Gazprom is watching (AFP) Ukrainian gas officials have returned to the negotiating table with their Russian counterparts in Moscow in a bid to avert a gas cutoff.

In the latest gas dispute between the two neighboring states, Russia's state-owned gas monopoly, Gazprom, is threatening to shut down supplies to Ukraine over what it says are $1.5 billion in payment arrears by its state energy firm, Naftohaz.

Gazprom has issued an ultimatum for Ukraine to settle its debt. "If this situation is not settled in the coming days, [by February 18], Gazprom will discontinue this assistance and Russian gas deliveries to Ukraine will be suspended," spokesman Sergei Kupriyanov said.

Russian First Deputy Prime Minister Sergei Ivanov, speaking last week after an international security conference in Munich, Germany, said his country was not willing to "engage in billions of dollars in charity anymore."

Naftohaz has denied wrongdoing. Ukrainian First Deputy Prime Minister Oleksandr Turchynov, however, has admitted that Naftohaz owes money to Russia.

The dispute bears echoes of a similar gas-payment dispute in January 2006, following which Russia briefly shut down deliveries to Ukraine, disrupting supplies to parts of Europe. Ivanov sought to soothe European jitters over the latest dispute, pledging to keep Russian gas flowing for consumers other than Ukraine.

The row comes on the eve of Ukrainian President Viktor Yushchenko's visit to Moscow. The rare meeting between Ukraine's pro-Western leader and his Russian counterpart, Vladimir Putin, on February 12 was planned to focus on strategic issues, but Gazprom's threat to cut gas supplies is now certain to top the agenda.

Yushchenko faces sticky talks -- not only due to the souring ties between Kyiv the Kremlin, but also to his growing differences with Ukraine's Prime Minister Yulia Tymoshenko.

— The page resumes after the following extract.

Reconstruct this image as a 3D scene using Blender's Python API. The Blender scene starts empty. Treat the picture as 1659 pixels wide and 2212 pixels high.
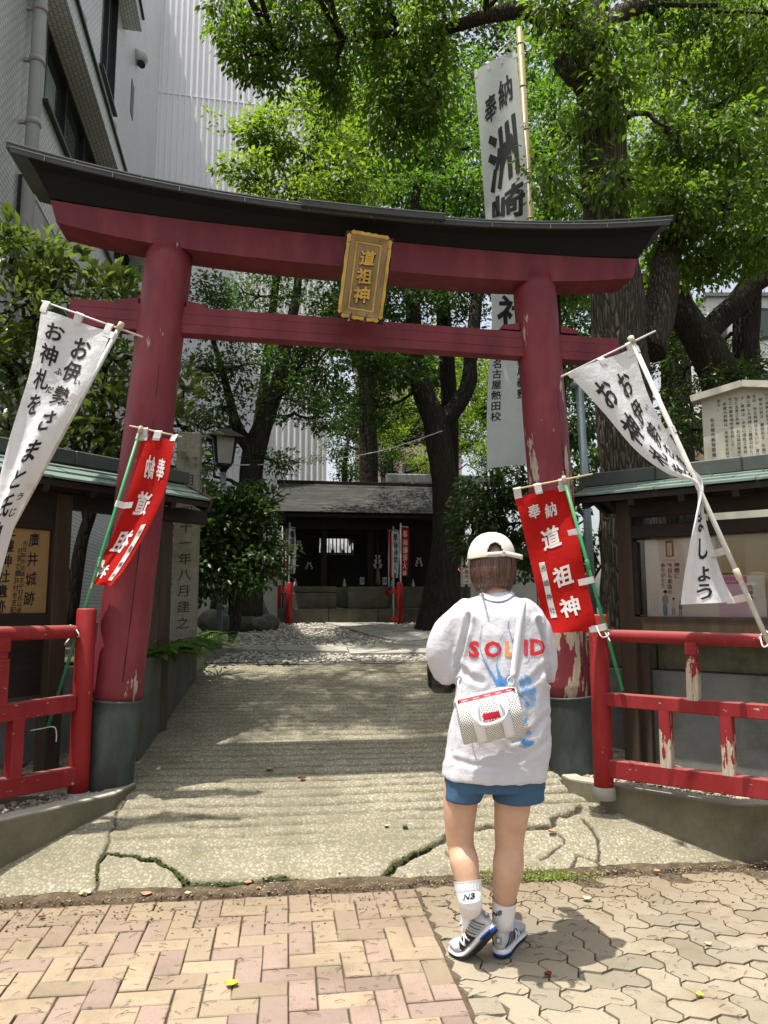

Tymoshenko, who is herself scheduled to visit Moscow on February 21, is campaigning for the removal of intermediary companies in the gas-supply system, which she says are responsible for rising prices. First Deputy Prime Minister Turchynov promised that Naftohaz would settle its debt on condition that future gas contracts are signed directly with Gazprom.

But Yushchenko has voiced caution about reconsidering the current deal, pointing out that despite the hike in Russian gas prices this year Ukraine still pays less than most neighboring countries -- $180 per 1,000 cubic meters. The market rate for gas imported to Europe is about $230 per 1,000 cubic meters.